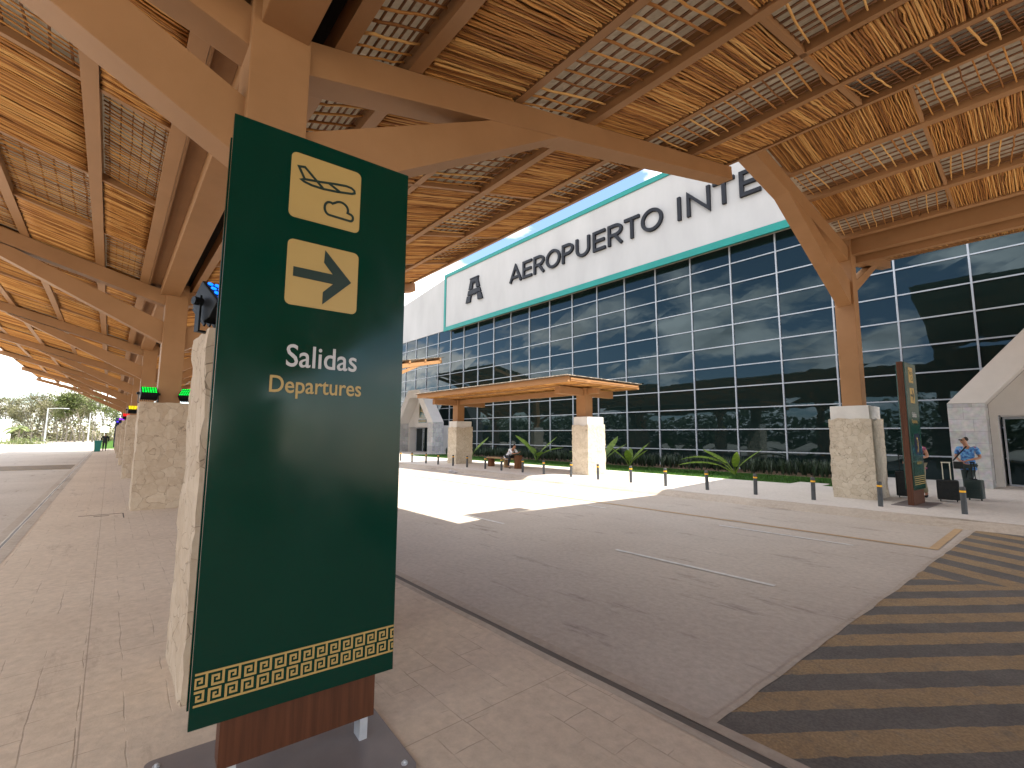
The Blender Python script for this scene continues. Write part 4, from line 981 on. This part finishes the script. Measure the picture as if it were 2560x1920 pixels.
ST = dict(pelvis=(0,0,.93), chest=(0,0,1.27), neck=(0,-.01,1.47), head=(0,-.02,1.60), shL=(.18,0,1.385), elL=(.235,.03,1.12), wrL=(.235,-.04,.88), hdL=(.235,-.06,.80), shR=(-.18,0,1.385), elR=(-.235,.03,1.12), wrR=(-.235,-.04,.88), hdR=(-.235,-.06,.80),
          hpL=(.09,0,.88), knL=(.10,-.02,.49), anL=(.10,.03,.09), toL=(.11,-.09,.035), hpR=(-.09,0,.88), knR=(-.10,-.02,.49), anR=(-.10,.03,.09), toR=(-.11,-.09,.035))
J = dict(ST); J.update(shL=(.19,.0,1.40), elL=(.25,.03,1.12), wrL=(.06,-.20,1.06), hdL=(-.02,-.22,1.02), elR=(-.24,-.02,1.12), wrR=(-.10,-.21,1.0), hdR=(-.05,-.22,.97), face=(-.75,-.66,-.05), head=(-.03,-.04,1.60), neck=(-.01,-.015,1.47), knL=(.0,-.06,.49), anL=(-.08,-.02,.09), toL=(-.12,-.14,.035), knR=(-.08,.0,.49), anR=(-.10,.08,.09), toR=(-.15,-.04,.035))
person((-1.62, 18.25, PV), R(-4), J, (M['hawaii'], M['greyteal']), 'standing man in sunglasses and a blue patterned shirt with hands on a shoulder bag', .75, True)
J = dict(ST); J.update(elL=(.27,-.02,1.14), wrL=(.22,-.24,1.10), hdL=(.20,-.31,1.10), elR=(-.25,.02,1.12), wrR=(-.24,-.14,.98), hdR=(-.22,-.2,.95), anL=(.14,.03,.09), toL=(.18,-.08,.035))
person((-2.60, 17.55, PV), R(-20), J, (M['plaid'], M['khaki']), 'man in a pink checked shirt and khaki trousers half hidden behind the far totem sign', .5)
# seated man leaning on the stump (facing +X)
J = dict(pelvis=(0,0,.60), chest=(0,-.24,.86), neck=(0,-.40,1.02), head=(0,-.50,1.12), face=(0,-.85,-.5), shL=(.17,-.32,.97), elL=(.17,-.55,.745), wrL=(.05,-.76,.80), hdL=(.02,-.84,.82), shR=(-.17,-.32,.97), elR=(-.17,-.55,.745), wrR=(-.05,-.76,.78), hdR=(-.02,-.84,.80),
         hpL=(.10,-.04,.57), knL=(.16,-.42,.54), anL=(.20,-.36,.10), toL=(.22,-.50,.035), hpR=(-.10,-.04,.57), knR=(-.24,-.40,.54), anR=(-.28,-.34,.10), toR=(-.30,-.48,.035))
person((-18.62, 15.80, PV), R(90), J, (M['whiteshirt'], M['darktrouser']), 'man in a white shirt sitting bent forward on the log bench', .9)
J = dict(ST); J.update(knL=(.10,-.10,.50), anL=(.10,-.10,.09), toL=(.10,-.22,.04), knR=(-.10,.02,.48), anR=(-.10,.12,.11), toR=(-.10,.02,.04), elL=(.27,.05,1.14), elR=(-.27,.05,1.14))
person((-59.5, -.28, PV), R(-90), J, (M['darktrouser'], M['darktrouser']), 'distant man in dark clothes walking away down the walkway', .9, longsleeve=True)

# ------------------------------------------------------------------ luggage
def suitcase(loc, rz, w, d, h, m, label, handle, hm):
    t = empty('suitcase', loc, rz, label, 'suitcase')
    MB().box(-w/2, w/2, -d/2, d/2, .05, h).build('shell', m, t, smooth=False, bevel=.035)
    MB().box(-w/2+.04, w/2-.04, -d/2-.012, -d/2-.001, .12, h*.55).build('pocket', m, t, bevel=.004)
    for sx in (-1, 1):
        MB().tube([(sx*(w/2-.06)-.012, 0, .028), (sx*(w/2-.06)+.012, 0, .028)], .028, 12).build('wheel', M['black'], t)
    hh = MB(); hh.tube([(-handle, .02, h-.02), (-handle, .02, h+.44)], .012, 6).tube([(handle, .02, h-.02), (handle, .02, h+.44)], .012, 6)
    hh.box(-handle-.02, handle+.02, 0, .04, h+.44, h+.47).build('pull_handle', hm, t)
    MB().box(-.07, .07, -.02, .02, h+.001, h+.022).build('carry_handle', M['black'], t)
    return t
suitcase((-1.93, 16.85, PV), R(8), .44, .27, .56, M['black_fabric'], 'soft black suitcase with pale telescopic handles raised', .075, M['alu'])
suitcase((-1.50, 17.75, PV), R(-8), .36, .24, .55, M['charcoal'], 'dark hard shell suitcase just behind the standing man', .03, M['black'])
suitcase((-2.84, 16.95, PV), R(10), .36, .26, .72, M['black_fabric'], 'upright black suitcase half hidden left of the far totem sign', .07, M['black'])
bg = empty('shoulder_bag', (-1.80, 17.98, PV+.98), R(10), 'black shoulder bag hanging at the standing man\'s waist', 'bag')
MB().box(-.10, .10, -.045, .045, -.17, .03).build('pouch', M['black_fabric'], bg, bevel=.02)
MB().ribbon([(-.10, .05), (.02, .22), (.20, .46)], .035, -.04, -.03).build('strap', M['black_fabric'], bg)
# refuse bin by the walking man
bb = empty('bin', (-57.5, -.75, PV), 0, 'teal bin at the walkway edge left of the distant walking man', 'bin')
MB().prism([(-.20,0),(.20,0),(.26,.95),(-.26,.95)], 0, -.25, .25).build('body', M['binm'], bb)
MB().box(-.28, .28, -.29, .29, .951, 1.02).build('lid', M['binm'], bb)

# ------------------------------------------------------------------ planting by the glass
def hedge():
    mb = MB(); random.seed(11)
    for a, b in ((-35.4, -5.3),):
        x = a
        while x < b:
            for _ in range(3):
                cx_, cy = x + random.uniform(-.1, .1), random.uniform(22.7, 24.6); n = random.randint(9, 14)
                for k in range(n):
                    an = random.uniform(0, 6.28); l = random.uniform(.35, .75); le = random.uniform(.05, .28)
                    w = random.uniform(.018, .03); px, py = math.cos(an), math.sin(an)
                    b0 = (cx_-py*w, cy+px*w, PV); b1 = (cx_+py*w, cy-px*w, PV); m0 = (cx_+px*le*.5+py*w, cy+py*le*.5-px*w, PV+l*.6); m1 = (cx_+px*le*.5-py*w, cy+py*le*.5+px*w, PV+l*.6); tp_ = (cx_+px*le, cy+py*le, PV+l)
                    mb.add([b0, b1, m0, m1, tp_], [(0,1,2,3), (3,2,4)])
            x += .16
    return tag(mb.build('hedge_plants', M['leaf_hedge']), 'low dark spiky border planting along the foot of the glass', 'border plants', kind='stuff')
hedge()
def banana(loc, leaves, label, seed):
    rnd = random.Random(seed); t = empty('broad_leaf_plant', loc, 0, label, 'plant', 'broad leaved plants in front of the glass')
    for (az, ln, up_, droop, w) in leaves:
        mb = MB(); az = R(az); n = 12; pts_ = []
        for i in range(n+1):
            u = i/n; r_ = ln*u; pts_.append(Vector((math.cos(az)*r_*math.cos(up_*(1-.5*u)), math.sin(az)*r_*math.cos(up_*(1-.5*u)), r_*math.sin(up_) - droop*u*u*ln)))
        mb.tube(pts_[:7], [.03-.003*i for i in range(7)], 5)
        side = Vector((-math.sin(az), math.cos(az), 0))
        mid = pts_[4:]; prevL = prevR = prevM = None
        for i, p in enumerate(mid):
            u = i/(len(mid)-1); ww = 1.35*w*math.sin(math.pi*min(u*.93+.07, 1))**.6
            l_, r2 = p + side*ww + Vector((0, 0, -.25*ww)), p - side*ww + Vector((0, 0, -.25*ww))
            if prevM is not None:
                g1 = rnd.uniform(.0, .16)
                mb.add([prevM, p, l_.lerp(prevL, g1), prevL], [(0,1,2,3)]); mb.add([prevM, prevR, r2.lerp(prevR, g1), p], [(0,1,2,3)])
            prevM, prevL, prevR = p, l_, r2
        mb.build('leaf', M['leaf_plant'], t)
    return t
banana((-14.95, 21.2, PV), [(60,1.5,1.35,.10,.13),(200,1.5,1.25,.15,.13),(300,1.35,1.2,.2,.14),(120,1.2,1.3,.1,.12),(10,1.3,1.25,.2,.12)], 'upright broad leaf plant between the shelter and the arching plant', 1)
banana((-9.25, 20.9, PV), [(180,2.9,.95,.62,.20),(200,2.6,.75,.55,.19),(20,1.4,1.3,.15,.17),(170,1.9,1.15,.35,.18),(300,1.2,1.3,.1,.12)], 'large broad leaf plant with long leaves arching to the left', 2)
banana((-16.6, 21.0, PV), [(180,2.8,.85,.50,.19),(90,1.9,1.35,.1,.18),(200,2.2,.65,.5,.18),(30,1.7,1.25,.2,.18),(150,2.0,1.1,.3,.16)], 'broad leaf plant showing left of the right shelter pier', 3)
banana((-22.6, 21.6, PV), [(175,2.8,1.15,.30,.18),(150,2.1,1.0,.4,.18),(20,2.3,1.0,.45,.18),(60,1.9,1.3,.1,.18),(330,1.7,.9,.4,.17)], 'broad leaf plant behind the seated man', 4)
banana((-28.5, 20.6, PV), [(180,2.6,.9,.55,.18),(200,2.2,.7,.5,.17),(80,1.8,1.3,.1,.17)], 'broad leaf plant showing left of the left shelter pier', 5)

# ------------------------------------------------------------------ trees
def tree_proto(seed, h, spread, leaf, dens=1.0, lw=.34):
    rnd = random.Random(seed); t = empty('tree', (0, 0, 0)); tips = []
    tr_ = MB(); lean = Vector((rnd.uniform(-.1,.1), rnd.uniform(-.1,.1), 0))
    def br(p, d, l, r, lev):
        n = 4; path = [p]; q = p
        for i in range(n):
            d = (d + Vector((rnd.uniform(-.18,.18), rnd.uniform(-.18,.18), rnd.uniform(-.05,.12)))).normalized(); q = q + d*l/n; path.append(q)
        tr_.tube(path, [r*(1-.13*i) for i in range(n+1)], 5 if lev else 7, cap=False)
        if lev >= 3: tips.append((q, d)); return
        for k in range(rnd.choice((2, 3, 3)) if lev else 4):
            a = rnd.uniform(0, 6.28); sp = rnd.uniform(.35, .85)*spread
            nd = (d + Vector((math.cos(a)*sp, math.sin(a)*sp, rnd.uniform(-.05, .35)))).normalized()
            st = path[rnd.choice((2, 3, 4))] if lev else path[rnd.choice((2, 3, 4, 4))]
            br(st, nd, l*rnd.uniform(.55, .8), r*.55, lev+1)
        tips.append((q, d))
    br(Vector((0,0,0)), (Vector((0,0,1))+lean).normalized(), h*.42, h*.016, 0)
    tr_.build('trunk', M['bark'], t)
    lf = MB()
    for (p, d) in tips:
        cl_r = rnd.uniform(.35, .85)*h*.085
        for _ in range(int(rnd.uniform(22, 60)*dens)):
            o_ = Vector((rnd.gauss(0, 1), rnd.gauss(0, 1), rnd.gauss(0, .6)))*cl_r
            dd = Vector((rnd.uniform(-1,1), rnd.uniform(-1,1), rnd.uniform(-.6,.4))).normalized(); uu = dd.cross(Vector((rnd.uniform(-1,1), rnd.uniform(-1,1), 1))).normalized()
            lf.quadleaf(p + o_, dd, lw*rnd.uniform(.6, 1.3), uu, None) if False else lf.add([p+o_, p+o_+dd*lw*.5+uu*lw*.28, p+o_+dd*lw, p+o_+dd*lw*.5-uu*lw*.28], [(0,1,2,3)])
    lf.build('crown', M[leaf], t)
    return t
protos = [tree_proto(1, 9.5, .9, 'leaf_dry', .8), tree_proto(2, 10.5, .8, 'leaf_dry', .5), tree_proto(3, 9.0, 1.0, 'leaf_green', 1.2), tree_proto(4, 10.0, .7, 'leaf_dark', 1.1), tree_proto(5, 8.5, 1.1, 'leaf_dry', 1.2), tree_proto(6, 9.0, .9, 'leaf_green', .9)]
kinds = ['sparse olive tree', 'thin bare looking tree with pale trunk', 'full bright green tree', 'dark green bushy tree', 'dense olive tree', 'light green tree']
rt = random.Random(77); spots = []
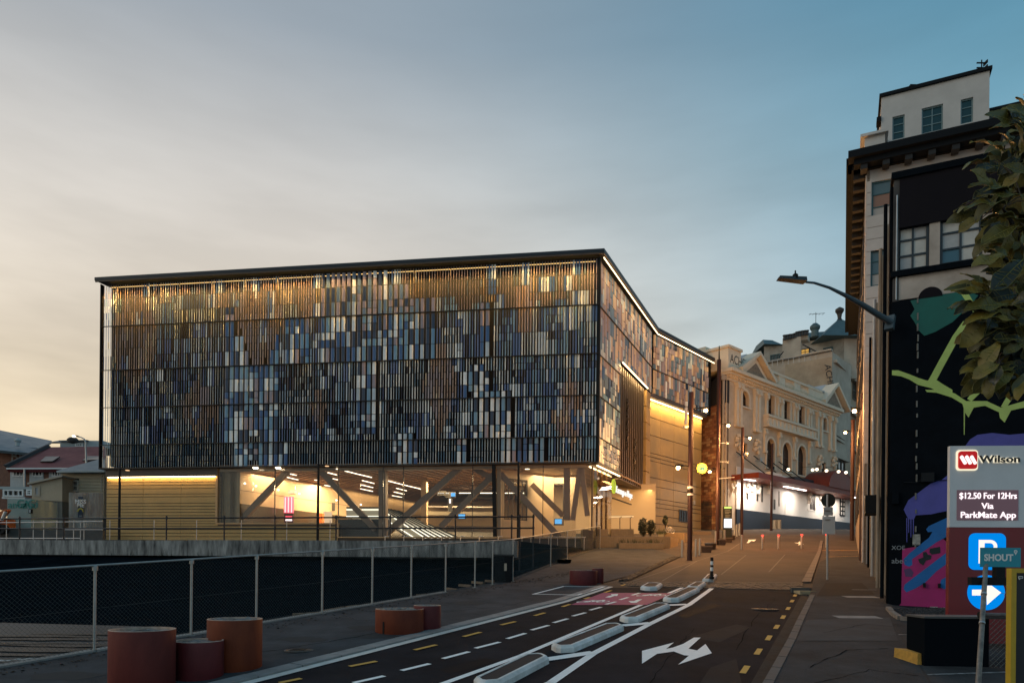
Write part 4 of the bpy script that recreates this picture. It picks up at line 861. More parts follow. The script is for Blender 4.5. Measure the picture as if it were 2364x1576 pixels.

──────────

#### SET PROBLEM
Report how many lines of the data hold the string "were"; give only the number.

#### OUTPUT FOR THIS TASK
2